---------- Extracted information

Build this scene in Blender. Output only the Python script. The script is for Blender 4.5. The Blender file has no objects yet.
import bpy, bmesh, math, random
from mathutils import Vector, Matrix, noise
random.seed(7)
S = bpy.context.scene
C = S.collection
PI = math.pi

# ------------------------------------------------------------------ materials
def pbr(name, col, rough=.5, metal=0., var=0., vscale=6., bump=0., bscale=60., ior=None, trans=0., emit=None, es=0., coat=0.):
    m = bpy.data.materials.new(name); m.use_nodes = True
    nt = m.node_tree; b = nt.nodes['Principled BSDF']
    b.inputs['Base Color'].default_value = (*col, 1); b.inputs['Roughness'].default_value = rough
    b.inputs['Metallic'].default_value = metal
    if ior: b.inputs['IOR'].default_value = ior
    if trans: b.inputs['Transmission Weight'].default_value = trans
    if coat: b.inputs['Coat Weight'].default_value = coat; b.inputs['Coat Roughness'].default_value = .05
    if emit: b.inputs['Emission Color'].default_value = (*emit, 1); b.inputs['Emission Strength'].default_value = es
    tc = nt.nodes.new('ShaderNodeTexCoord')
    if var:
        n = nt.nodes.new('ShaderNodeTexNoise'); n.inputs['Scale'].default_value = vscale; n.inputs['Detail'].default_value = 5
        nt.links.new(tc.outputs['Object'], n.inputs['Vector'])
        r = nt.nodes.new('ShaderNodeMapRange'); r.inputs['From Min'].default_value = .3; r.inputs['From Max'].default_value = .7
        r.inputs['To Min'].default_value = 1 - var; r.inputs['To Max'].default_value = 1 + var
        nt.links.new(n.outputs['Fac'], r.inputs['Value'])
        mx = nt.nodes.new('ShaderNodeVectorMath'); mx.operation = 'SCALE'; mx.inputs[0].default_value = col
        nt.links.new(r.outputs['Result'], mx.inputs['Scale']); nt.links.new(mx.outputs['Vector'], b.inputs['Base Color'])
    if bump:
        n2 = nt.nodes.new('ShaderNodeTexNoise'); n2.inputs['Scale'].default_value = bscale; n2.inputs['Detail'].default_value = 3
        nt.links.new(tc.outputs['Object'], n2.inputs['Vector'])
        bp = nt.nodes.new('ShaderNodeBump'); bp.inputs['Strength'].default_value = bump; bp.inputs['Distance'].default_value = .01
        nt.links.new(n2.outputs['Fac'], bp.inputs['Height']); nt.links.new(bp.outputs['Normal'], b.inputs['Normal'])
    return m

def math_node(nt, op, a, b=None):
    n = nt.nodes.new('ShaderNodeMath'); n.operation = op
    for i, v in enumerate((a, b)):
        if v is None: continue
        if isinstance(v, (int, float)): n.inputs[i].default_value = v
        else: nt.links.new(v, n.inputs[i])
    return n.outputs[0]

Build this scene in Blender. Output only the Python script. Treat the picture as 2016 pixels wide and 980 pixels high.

--------------------

Return each full line of the entries that contains the word "this".

Build this scene in Blender. Output only the Python script. The script is for Blender 4.5. The Blender file has no objects yet.
Build this scene in Blender. Output only the Python script. Treat the picture as 2016 pixels wide and 980 pixels high.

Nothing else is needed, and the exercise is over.